New rules aim at easing hiring of people with disabilities

OPM removes requirement of documentation, updating 1979 order.

The Office of Personnel Management on Tuesday published new rules that will make it easier for federal agencies to hire people with disabilities.

The new rules, which update regulations stemming from a 1979 executive order, will allow agencies to hire nonveterans with a physical or mental handicap into the excepted service. Agencies will not be required to request any documentation of the disability. After two years, the disabled employees may be noncompetitively transferred to competitive service positions.

Other more generous hiring rules exist to help disabled veterans find civil service jobs.

Under the old rules, disabled applicants had to receive certification from either a Veterans Affairs Department or state vocational rehabilitation agency indicating that they had either a severe physical disability, mental retardation, or a psychiatric ailment. The VA or state agency also had to certify that the disabled person was likely to succeed in the job for which he or she was applying.

It was a "fairly onerous process to put anyone through," said Ronald Sanders, OPM associate director for strategic human resources policy, in a briefing with reporters Monday.

Under the new rules, agencies do not have to request documentation of a candidate's disability, but if they choose to do so, they can seek it from the Social Security Administration, which provides benefits to disabled Americans, or from a doctor, as well as the VA or state agencies.
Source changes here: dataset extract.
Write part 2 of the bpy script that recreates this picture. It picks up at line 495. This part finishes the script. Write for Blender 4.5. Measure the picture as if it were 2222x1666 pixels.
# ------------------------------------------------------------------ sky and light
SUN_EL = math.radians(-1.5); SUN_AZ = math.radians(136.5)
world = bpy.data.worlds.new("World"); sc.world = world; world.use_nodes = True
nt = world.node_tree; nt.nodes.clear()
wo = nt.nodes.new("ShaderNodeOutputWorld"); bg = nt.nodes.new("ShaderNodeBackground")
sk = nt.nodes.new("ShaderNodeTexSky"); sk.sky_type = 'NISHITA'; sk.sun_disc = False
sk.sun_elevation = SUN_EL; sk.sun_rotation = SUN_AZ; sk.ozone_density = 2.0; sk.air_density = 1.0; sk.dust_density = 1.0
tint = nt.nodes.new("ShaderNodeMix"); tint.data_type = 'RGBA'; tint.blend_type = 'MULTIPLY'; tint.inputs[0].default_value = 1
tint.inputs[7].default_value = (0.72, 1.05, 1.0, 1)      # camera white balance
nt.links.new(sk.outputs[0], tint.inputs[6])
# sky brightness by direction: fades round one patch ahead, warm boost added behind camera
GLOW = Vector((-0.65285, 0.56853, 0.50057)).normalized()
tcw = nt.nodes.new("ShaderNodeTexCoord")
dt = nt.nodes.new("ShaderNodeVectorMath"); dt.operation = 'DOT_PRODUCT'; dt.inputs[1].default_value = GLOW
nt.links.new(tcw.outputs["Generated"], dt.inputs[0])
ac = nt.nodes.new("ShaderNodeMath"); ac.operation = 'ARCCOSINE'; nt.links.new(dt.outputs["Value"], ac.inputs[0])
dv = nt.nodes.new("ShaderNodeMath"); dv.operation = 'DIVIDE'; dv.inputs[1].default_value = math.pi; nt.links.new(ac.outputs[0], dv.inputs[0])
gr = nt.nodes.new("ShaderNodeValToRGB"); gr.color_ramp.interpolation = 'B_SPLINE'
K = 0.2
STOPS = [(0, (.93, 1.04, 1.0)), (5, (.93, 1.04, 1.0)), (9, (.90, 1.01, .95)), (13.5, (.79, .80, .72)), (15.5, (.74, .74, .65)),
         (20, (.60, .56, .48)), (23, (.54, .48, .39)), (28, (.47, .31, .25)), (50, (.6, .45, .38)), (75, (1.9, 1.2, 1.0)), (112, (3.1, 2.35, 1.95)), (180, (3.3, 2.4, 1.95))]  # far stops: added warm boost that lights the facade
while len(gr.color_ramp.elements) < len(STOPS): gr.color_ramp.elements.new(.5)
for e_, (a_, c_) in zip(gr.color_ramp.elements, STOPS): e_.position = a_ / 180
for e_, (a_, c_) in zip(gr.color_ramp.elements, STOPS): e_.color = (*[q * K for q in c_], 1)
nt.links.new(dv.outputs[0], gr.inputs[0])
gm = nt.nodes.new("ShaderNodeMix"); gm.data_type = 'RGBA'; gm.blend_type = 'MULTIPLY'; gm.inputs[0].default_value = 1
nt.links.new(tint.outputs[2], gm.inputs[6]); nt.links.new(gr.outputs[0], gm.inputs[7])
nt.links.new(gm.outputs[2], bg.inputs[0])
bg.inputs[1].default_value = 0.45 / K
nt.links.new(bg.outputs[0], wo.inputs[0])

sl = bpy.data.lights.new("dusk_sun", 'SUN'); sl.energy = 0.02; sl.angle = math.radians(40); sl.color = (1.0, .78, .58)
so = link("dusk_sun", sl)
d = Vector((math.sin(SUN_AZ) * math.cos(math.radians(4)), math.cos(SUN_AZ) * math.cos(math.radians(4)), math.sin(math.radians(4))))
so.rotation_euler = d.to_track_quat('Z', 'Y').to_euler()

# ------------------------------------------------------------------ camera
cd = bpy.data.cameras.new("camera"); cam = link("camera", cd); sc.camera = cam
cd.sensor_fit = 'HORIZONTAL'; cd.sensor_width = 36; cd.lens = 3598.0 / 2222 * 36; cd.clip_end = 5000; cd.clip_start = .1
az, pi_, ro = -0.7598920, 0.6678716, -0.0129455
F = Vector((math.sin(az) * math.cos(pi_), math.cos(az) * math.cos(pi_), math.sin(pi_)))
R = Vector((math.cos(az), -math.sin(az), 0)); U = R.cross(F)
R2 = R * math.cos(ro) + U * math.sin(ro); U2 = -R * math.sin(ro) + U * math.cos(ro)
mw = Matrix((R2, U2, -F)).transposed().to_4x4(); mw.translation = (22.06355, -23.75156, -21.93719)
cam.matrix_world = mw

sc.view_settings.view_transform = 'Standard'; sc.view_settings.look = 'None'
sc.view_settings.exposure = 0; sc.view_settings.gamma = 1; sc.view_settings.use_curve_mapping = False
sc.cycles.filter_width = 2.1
The new rules stem from President Bush's New Freedom Initiative, announced in August 2002, which directed federal agencies to work together in establishing a Web site aimed at helping disabled Americans find jobs. OPM Director Kay Coles James then launched a review of federal government hiring policies and felt that agencies were not hiring enough disabled workers, Sanders said.

"Our sense is that the [disability hiring authority] is being underutilized," Sanders said. "The principal reason is it's just so difficult to get certified" as disabled under the old rules.